1. No private equity firm also owns the largest distributor in the country (perhaps the second largest once the Reyes acquisition of Gold Coast is completed). Note: If they did, any breweries they owned more than a 25% stake in would also violate the independent tier. Independence is something the BA believes in throughout the three-tier system and the BA position statement on wholesaler independence is crystal clear: “State laws should support an independent distribution tier that is unencumbered by undue influence, ownership or control by the largest brewers and ensures access to market for all brewers.” Who do you think has easier access to market, a craft brewer or a brand owned by ABI and distributed through branch wholesalers?

2. Capital may help purchase raw materials, but it doesn’t connect you to the world’s largest purchaser of the raw materials that go into making beer. Any brand owned by ABI immediately ensures they no longer will experience another hop or malt shortage. No craft brewer can “pick up the phone” and “use a little clout” to get special hops from Poland.

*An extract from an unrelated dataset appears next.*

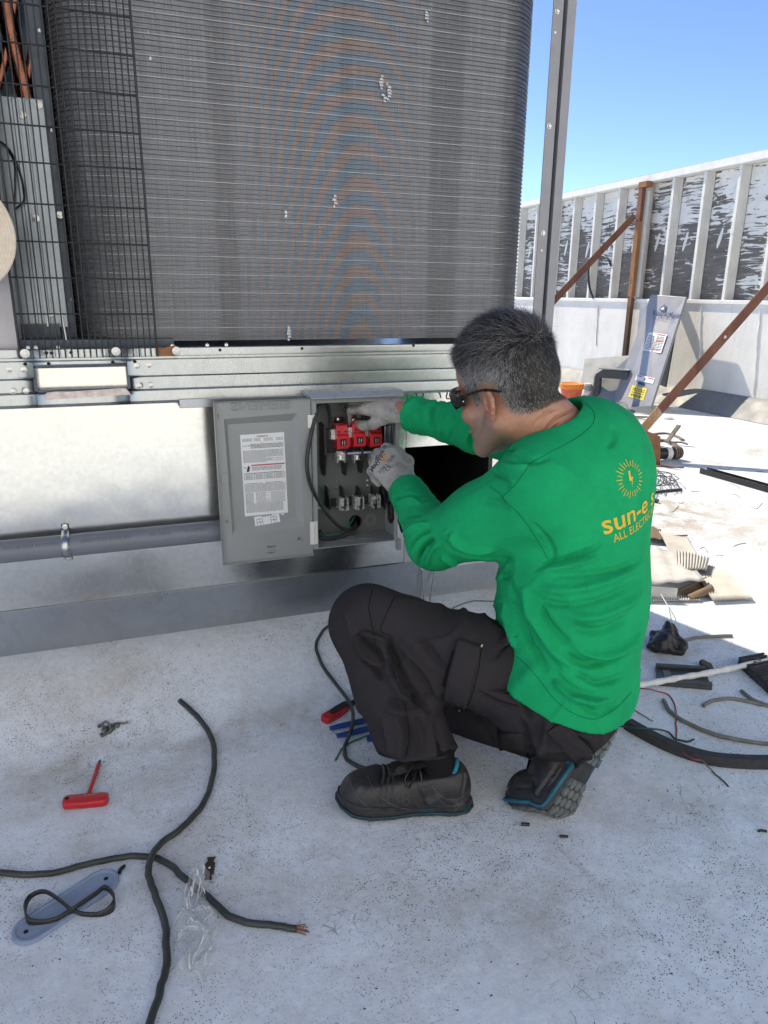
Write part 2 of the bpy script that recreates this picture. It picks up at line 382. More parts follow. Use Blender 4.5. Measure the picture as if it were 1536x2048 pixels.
for k in range(-16, 39):
    y = Ys0+SP*k
    if first is None:
        mb = MB(); a = .018; b = .035
        mb.span(0, .004, -a, a, 0, ZT-.062-ZR-.014); mb.span(.004, .105, -a, -a+.004, 0, ZT-.062-ZR-.014); mb.span(.092, .096, -a-.022, -a, 0, ZT-.062-ZR-.014)
        for q in (.25, .62, 1.0): mb.cyl((-.004, 0, q), (0, 0, q), .007, n=8)
        first = mb.build('stud', PAINTST, par, 0); first.location = (XW, y, ZR+.014)
        first.matrix_parent_inverse = Matrix.Translation((-XW, -8, 0))
        mb = MB(); mb.span(0, .010, .022, SP-.05, 0.002, ZT-.066-ZR-.014)
        firstp = mb.build('plywood_panel', PLY, par, 0); firstp.location = (XW+.0935, y, ZR+.016)
        firstp.matrix_parent_inverse = first.matrix_parent_inverse
        poly = [(.022*math.cos(t), .10*math.sin(t)) for t in np.linspace(0, 2*PI, 14, endpoint=False)]
        firstg = MB().prism(poly, (0, 0, 0), (0, -1, 0), (.0, -.25, 1), -.004).build('plywood_plug', PAINTW, par, 0); firstg.location = (XW+.0925, y+.26, 1.72)
        firstg.matrix_parent_inverse = first.matrix_parent_inverse
    else:
        clone(first, par, (0, SP*(k+16), 0)); clone(firstp, par, (0, SP*(k+16), 0))
        if -6 < k < 8: clone(firstg, par, (0, SP*(k+16)+random.uniform(-.05, .05), random.uniform(-.03, .03)))
# seams in the coating and sills
for (px, py0, py1) in ((1402, 612, 735), (1520, 620, 790), (1196, 612, 690)):
    a = atX(px, py0, XW-.003); bb = atX(px-4 if px < 1500 else px-12, py1, XW-.003)
    pts = [a+(bb-a)*t+np.array([0, random.uniform(-.008, .008), 0]) for t in np.linspace(0, 1, 14)]
    MB().tube(pts, [.006+.004*random.random() for _ in pts], 6).build('coating_seam', WALL, par, 60)
# old white paint left on the cant strip
for poly in ([(1299, 805), (1312, 794), (1382, 813)], [(1294, 813), (1340, 811), (1446, 830)]):
    pp = [flat(x, y, .006) for x, y in poly]
    pass

# ------------------------------------------------------------------ rusty braces
def angle_iron(mb, p0, p1, w, t, up):
    p0 = np.asarray(p0); p1 = np.asarray(p1); x = nrm(p1-p0); z = nrm(np.asarray(up)-x*np.dot(up, x)); y = np.cross(z, x)
    mb.beam(p0+z*w/2, p1+z*w/2, t, w, z); mb.beam(p0+y*(w/2+t/2), p1+y*(w/2+t/2), w, t, z)
Xp = XW-.09
top = atX(1272, 437, Xp); y1 = top[1]
br = empty('wall_brace', (Xp, y1, 0), 'rusty steel brace with upright post beside the leaning grey panel', 'brace', 'steel braces propping the parapet')
foot = np.array([top[0]-top[2]/.96, y1, .01])
mb = MB(); angle_iron(mb, foot, top, .075, .006, (-1, 0, 1)); mb.build('diagonal_bar', RUST, br, 0)
mb = MB(); pa = atX(1273, 376, Xp+.03); mid = atX(1263, 520, Xp+.03); low = np.array([Xp+.03, pa[1], .17])
mb.beam([Xp+.03, y1-.02, 1.12], [Xp+.03, y1-.02, top[2]-.03], .072, .05, (1, 0, 0)); mb.build('middle_post', RUST2, br, 0, .004)
mb = MB(); mb.beam([Xp+.03, y1-.02, top[2]-.029], [Xp+.03, y1-.02, pa[2]], .07, .05, (1, 0, 0)); mb.build('upper_post', RUST, br, 0, .004)
mb = MB(); mb.beam([Xp+.03, y1-.022, .02], [Xp+.03, y1-.022, 1.118], .068, .045, (1, 0, 0)); mb.build('lower_post', m_rust('dark_rust', [(.3, (.045, .03, .025)), (.55, (.12, .06, .035)), (.8, (.32, .17, .08))], 6, (1, 1, .3)), br, 0, .004)
mb = MB(); mb.span(Xp, XW+.0, y1-.12, y1+.02, pa[2]-.01, pa[2]+.05); mb.build('top_plate', RUST2, br, 0, .004)
mb = MB(); mb.span(Xp+.07, Xp+.076, y1-.10, y1-.055, 1.12, pa[2]-.05); mb.build('flat_bar', PAINTST, br, 0)
y2 = 4.15
f0 = at(1287, 873, y2); e0 = at(1536, 590, y2); dr = (e0-f0)/(e0-f0)[0]
foot2 = f0-dr*(f0[2]/dr[2]); foot2[2] = .01; top2 = foot2+dr*(Xp-foot2[0])
br2 = empty('wall_brace', foot2, 'rusty steel brace rising to the right out of the debris', 'brace', 'steel braces propping the parapet')
split = foot2+(top2-foot2)*.13
mb = MB(); angle_iron(mb, split, top2, .075, .006, (-1, 0, 1)); mb.build('diagonal_bar', RUST, br2, 0)
mb = MB(); angle_iron(mb, foot2, split, .0755, .006, (-1, 0, 1)); mb.build('painted_end', RUSTP, br2, 0)
bh = foot2+(top2-foot2)*.33+np.array([-.0, -.003, .05])
mb = MB(); mb.lathe(bh, [(.012, -.004), (.012, .002)], 12, np.array([[1, 0, 0], [0, 0, -1], [0, 1, 0]])); mb.build('bolt', STEELB, br2)
mb = MB(); mb.span(Xp+.0, Xp+.05, y2-.04, y2+.04, .02, top2[2]+.2); mb.build('upper_post', RUST2, br2, 0)
# black hose hanging on the boards
hp = spline([atX(x, y, XW-.03) for x, y in ((1186, 596), (1179, 575), (1177, 548), (1180, 528), (1192, 515), (1206, 512), (1217, 519), (1222, 532))], 6)
mb = MB().tube(hp, .014, 8); tag(mb.build('hose', RUBBER, None, 60), 'black hose looping out of the boards behind the upper brace', 'hose')

# tall white wall, added unseen behind the viewpoint to bounce sunlight
mb = MB(); mb.span(-12, 12, -3.3, -3.0, 0, 6.0); tag(mb.build('bounce_wall', WALL, None, 0), kind='structure')
# ================================================================== roof curb under the machine
def U(px, py, dy=0.0): return at(px, py, YF+dy)
XL = -2.2
zs = [float(U(600, y)[2]) for y in (690, 704, 711, 742, 768, 792)]    # rail: lip top, lip bottom, band, ridge, ridge, bottom
ZRB = zs[5]; ZLT = zs[0]
hx0, hx1 = float(U(812, 900)[0]), float(U(985, 910)[0]); hz1 = float(U(840, 893)[2]); hz0 = hz1-.30
sx = float(U(838, 1150)[0])
curb = empty('roof_curb', (.2, YF, ZB), 'galvanised sheet metal curb under the air conditioner with a black opening', 'curb')
def plate(x0, x1, z0, z1, y, holes=(), nx=1):
    X = sorted({x0, x1, *[h[0] for h in holes], *[h[1] for h in holes]}); Z = sorted({z0, z1, *[h[2] for h in holes], *[h[3] for h in holes]})
    mb = MB()
    for i in range(len(X)-1):
        for j in range(len(Z)-1):
            cx, cz = (X[i]+X[i+1])/2, (Z[j]+Z[j+1])/2
            if any(h[0] < cx < h[1] and h[2] < cz < h[3] for h in holes): continue
            mb.add([(X[i], y, Z[j]), (X[i+1], y, Z[j]), (X[i+1], y, Z[j+1]), (X[i], y, Z[j+1])], [(0, 1, 2, 3)])
    return mb
plate(XL, sx, .10, ZLT-.03, YF, [(hx0, sx, hz0, hz1)]).build('galvanised_panel', GALV, curb, 0)
plate(sx-.01, XR-.02, .10, ZLT-.03, YF-.002, [(hx0, hx1, hz0, hz1)]).build('galvanised_panel', GALV, curb, 0)
ft = float(U(200, 1197)[2]); ft = float(U(0, 1225)[2])
mb = MB(); mb.span(XL, sx+.004, YF-.006, YF-.003, .08, ft); mb.span(XL, sx+.004, YF-.006, YF-.0035, ft, ft+.0015); mb.build('base_flashing', FLASH, curb, 0)
mb = MB(); mb.span(sx+.005, XR-.016, YF-.006, YF-.003, .08, ft-.03); mb.build('base_flashing', GALV2, curb, 0)
mb = MB(); mb.span(hx0-.004, hx0, YF, YF+.6, hz0, hz1); mb.span(hx1, hx1+.003, YF, YF+.6, hz0, hz1); mb.span(hx0, hx1, YF, YF+.6, hz1, hz1+.004); mb.span(hx0, hx1, YF, YF+.6, hz0-.004, hz0); mb.span(hx0-.01, hx1+.01, YF+.6, YF+.604, hz0-.01, hz1+.01)
mb.build('opening_lining', BLACKH, curb, 0)
mb = MB(); mb.span(hx1-.014, hx1-.001, YF-.001, YF+.03, hz0, hz1-.004); mb.build('opening_edge', RUBBER, curb, 0)
mb = MB(); mb.span(XR-.022, XR-.018, YF, 3.6, .05, ZRB); mb.span(XL, XR-.022, 3.596, 3.6, .05, ZRB); mb.span(XL, XL+.004, YF+.01, 3.59, .05, ZRB); mb.build('side_panel', GALV, curb, 0)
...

3. Similarly, financial firms don’t own a network of other breweries around the country, allowing brands to achieve a level of scale overnight, that is the opposite being a small brewer. This is not just about growth potential. Scale allows market activities (like cutting keg prices in half in Ore. and Wash.) that simply are not feasible for craft brewers, even with influxes of outside capital.

That’s just a start, but all of these are things that matter to other independent craft brewers. Those brewers are working to build their brands on their own, experiencing the same challenges growing their businesses as 10 Barrel was, and will have to keep doing so without any of the advantages listed above.

So to insinuate that brewers who take outside capital to help them grow are anything like brewers who join up with a multinational company that makes what 10 Barrel makes annually (~40,000 bbls) in an hour, every hour, all day, every day, all across the world, is just silly. I wish nothing but success to the 10 Barrel team, but the reality is that they now have more room for error than an independent small business.

Finally, independence hopefully does not just matter to other brewers, it also means something for beer lovers. A Nielsen panel in March of 2013 found that 28% of respondents chose that they “like something local” as a primary reason for purchasing craft beer. Liking “something local” has many dimensions, but if those respondents were anything like me, I hope they meant going beyond where the beer is being made, and were indicating that they liked the idea of supporting an independent businesses, where local does not just mean a brand that started locally, but is something more.